The move wiped out Time Warner's second-quarter profit, leaving the New York-based media giant with a loss of $321 million, or 7 cents a share. It was the company's first quarterly deficit in nearly three years.
Time Warner now will earmark $2.4 billion to settle lawsuits with the lead plaintiffs in the shareholder actions, with $600 million more to resolve other legal actions. The company previously agreed to pay $510 million to settle federal probes into the matter.
"By acting now to put these matters behind us we avoid the costs and distractions of protracted litigation, an outcome we clearly believe serves the best interest of our shareholders," Chief Executive Richard Parsons said in an analysts conference call.
The shareholder settlements would tie up the last major loose ends for the world's largest media company and clean up a once-heralded deal that instead became a financial black hole. Some $200 billion in shareholder value was wiped out when the company's shares plunged after the combination failed to yield promised results.
Time Warner even took AOL off its corporate name, reflecting the Internet operation's tarnished reputation. The company is now gambling that it can morph AOL from a subscription service into a portal site similar to Yahoo and Google.
"Everything turns on whether aol.com can become a viable portal," said Richard Greenfield, an analyst at Fulcrum Global Partners. "Given Time Warner's content and AOL's brand, it's something they can do."
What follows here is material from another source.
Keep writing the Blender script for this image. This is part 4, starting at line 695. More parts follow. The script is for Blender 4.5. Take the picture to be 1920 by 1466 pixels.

Overshadowed yesterday was Time Warner plans to repurchase up to $5 billion of its stock in the next two years, a move heralded by analysts and shareholders, who hope it will boost the company's lagging share price. Time Warner limited the buyback to $5 billion to preserve its "flexibility to be opportunistic in a rapidly changing and highly dynamic world," said Parsons.
Time Warner shares, which traded above $55 in 2001, lost 15 cents yesterday, closing at $17.27.
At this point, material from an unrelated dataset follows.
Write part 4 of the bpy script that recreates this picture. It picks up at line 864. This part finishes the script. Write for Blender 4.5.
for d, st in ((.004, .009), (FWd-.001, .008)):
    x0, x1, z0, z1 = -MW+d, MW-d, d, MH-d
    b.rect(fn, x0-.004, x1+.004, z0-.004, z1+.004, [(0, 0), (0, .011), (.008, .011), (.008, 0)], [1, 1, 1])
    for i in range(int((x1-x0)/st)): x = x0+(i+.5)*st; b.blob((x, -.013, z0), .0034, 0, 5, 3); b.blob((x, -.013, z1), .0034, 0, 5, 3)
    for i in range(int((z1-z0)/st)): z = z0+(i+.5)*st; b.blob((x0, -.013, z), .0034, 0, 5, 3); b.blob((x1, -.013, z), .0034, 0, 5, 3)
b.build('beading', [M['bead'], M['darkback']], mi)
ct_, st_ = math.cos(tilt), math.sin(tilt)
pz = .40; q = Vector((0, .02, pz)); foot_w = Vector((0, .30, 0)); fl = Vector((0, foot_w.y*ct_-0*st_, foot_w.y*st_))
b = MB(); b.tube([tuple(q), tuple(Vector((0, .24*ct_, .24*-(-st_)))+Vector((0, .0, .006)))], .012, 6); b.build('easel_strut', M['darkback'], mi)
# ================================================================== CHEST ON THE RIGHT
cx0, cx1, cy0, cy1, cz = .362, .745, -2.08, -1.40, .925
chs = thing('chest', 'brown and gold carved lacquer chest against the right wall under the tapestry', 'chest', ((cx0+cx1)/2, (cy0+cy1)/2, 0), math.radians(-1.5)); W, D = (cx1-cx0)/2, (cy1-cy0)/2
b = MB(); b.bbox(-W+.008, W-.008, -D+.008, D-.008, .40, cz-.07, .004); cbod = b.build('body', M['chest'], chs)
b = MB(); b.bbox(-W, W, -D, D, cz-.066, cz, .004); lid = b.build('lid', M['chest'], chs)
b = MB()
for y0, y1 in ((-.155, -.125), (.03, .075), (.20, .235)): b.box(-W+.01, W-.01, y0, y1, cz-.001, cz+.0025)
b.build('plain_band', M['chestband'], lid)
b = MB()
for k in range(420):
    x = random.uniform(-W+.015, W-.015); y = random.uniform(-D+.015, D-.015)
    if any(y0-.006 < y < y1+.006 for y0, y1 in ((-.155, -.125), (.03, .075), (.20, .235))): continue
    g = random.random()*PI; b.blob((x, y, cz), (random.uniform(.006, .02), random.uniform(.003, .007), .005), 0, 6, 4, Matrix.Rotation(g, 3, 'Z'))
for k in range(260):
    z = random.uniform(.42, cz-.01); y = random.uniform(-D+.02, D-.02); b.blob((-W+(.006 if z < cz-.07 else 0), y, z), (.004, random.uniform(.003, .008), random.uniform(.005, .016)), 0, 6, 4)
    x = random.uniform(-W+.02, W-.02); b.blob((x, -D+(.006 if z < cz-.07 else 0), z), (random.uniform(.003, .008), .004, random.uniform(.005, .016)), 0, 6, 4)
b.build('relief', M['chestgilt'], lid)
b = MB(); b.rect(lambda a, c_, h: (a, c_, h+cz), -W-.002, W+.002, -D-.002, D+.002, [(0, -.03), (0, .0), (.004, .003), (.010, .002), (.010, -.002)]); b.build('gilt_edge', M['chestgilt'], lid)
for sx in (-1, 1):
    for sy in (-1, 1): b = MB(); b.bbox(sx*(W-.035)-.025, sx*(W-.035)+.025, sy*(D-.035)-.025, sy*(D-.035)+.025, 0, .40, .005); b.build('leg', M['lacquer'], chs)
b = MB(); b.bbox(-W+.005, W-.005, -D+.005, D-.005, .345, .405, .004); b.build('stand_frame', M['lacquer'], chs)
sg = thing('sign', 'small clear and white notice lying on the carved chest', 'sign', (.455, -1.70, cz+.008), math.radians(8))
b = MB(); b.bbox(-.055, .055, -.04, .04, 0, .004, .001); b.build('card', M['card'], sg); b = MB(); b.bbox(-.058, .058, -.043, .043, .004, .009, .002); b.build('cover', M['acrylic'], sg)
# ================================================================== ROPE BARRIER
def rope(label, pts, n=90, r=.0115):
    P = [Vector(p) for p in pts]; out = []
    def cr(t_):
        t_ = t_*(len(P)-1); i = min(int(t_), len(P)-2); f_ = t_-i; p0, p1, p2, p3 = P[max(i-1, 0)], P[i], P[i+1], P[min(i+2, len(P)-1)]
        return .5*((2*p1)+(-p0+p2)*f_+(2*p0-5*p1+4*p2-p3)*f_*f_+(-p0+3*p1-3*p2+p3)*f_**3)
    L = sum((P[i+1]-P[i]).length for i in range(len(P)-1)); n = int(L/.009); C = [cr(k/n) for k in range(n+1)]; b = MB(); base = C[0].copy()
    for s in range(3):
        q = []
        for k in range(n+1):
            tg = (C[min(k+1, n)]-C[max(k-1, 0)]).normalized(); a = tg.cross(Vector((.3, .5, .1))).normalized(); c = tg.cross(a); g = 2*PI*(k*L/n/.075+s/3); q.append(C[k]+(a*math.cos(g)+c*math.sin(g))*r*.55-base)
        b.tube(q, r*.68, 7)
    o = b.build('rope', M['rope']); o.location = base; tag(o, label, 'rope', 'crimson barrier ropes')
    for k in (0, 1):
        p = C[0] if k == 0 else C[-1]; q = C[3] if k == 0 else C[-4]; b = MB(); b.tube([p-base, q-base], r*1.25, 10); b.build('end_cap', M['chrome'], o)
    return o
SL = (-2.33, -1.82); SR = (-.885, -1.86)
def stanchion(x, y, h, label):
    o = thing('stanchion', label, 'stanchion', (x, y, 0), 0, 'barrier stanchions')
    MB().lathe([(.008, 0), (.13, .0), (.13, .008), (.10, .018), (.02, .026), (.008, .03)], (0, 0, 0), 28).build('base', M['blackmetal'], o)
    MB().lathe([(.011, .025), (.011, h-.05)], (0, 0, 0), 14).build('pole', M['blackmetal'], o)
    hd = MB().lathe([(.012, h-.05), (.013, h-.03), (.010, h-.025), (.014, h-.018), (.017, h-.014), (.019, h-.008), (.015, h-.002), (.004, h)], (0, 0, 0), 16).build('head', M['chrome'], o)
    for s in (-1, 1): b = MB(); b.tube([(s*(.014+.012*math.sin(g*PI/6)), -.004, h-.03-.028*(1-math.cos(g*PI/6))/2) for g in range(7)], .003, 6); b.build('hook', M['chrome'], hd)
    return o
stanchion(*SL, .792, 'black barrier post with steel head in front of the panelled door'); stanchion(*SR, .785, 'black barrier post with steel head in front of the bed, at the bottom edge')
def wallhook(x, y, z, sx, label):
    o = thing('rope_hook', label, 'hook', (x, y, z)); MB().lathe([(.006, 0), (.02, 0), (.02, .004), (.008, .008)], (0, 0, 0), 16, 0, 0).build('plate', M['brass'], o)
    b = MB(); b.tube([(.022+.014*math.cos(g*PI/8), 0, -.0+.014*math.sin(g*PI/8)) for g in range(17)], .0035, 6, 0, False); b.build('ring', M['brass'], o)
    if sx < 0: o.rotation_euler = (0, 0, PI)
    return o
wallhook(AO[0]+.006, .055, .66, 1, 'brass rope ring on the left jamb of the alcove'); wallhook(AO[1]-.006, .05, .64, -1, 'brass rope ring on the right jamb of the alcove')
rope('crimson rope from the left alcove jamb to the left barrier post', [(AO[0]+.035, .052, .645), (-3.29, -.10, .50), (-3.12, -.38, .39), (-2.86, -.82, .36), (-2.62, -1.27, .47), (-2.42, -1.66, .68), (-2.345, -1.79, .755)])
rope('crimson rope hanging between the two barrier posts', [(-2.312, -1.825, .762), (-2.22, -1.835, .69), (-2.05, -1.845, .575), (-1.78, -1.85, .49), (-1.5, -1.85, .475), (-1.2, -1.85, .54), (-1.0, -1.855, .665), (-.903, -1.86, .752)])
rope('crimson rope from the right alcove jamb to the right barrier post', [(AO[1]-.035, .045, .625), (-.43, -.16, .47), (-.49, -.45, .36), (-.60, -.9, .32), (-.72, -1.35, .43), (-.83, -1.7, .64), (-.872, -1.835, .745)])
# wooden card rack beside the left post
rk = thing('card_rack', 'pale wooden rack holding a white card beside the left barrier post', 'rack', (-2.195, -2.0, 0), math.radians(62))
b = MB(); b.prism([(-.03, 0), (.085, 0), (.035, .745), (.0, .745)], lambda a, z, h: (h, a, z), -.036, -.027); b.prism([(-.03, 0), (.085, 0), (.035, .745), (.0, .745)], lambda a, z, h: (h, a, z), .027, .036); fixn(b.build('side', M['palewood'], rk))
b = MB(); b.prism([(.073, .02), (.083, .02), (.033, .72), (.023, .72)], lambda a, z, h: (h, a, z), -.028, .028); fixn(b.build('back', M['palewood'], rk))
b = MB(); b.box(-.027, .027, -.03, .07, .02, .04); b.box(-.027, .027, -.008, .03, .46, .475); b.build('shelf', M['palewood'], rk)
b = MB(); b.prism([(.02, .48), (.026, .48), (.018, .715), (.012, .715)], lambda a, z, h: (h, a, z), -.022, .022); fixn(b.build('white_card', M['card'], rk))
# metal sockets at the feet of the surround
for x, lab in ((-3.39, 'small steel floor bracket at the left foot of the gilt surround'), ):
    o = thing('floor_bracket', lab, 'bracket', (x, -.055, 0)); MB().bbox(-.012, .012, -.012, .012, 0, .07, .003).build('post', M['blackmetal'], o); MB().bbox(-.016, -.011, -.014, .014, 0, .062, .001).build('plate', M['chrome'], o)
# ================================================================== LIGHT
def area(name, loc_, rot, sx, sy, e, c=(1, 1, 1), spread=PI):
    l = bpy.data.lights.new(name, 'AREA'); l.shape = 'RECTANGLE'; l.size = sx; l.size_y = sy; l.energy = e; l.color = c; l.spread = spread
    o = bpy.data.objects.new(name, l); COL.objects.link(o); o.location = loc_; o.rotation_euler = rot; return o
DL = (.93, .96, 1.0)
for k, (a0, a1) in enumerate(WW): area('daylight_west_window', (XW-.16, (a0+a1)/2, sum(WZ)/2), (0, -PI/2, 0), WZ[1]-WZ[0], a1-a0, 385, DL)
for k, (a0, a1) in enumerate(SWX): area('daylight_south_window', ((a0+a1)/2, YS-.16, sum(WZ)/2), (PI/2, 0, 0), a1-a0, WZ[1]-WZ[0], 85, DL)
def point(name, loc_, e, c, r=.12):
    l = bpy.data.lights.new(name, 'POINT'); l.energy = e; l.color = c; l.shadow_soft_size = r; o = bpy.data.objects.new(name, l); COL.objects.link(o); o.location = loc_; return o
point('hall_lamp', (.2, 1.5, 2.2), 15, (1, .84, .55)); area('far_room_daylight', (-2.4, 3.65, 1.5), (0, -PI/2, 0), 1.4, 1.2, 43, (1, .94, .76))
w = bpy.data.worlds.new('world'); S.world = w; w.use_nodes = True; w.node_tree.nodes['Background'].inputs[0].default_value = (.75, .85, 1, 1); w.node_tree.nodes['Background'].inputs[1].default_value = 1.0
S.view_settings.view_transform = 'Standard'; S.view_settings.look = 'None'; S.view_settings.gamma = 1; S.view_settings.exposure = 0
Excluding the legal settlements and other one-time items, the company posted a profit of 18 cents a share, compared with 17 cents a year earlier. The number fell short of the 19 cents analysts were expecting, according to a survey by Thompson Financial.
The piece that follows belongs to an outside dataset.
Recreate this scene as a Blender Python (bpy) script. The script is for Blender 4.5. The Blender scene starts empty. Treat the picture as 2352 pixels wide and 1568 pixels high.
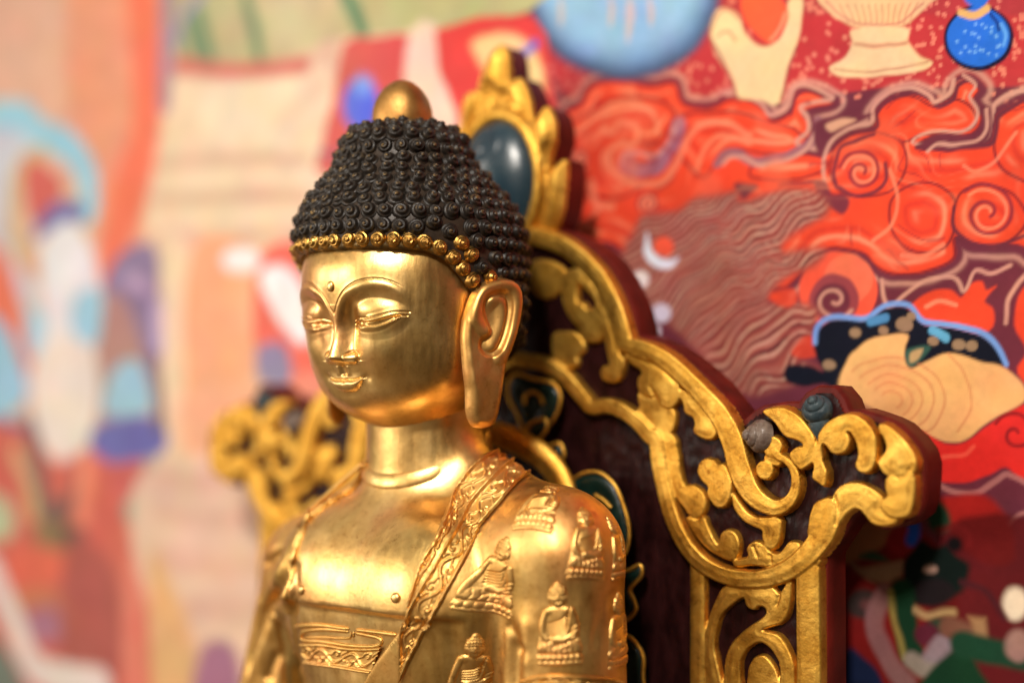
import bpy, math, random
import numpy as np
from mathutils import Vector, Matrix
from mathutils.bvhtree import BVHTree

random.seed(7)
rng = np.random.default_rng(11)
sc = bpy.context.scene
CM = 0.01                                   # all modelling below is in centimetres

# ------------------------------------------------------------------ camera
YAW = math.radians(37.6)
PITCH = math.atan(88.0 / 3266.7)
FPX = 3266.7                                # focal length in pixels of a 2352 px wide frame
Rv = np.array([math.cos(YAW), math.sin(YAW), 0.0])
F0 = np.array([-math.sin(YAW), math.cos(YAW), 0.0])
Zu = np.array([0.0, 0.0, 1.0])
Fv = F0 * math.cos(PITCH) + Zu * math.sin(PITCH)
Uv = -F0 * math.sin(PITCH) + Zu * math.cos(PITCH)
CAM = np.array([30.96, -39.52, 0.0])

cam_d = bpy.data.cameras.new('camera')
cam = bpy.data.objects.new('camera', cam_d)
sc.collection.objects.link(cam)
cam.location = Vector(CAM * CM)
cam.rotation_euler = (math.pi / 2 + PITCH, 0, YAW)
cam_d.lens = 50; cam_d.sensor_width = 36
cam_d.clip_start = 0.01; cam_d.clip_end = 50
cam_d.dof.use_dof = True
cam_d.dof.focus_distance = 0.434
cam_d.dof.aperture_fstop = 2.35
cam_d.dof.aperture_blades = 0
sc.camera = cam

# ------------------------------------------------------------------ light
sc.view_settings.view_transform = 'Standard'
sc.view_settings.look = 'None'
sc.view_settings.exposure = -0.05
sc.view_settings.gamma = 1.0
sc.view_settings.use_curve_mapping = False
w = bpy.data.worlds.new('World'); sc.world = w; w.use_nodes = True
nt = w.node_tree; nt.nodes.clear()
wo = nt.nodes.new('ShaderNodeOutputWorld'); wb = nt.nodes.new('ShaderNodeBackground')
tc = nt.nodes.new('ShaderNodeTexCoord'); sx = nt.nodes.new('ShaderNodeSeparateXYZ')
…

Operating income for the company's filmed entertainment unit, which includes Warner Brothers Entertainment and New Line Cinema, dropped 47 percent to $219 million as revenue slid 15 percent to $2.64 billion.
The company cited strong year-earlier comparisons to numbers boosted by revenue from the "Lord Of The Rings" series.
Jeff Bewkes, chairman of the entertainment and networks group, said in the conference call that despite industrywide concern over the box-office softness, he expects the company's domestic box office for 2005 to at least match last year's total.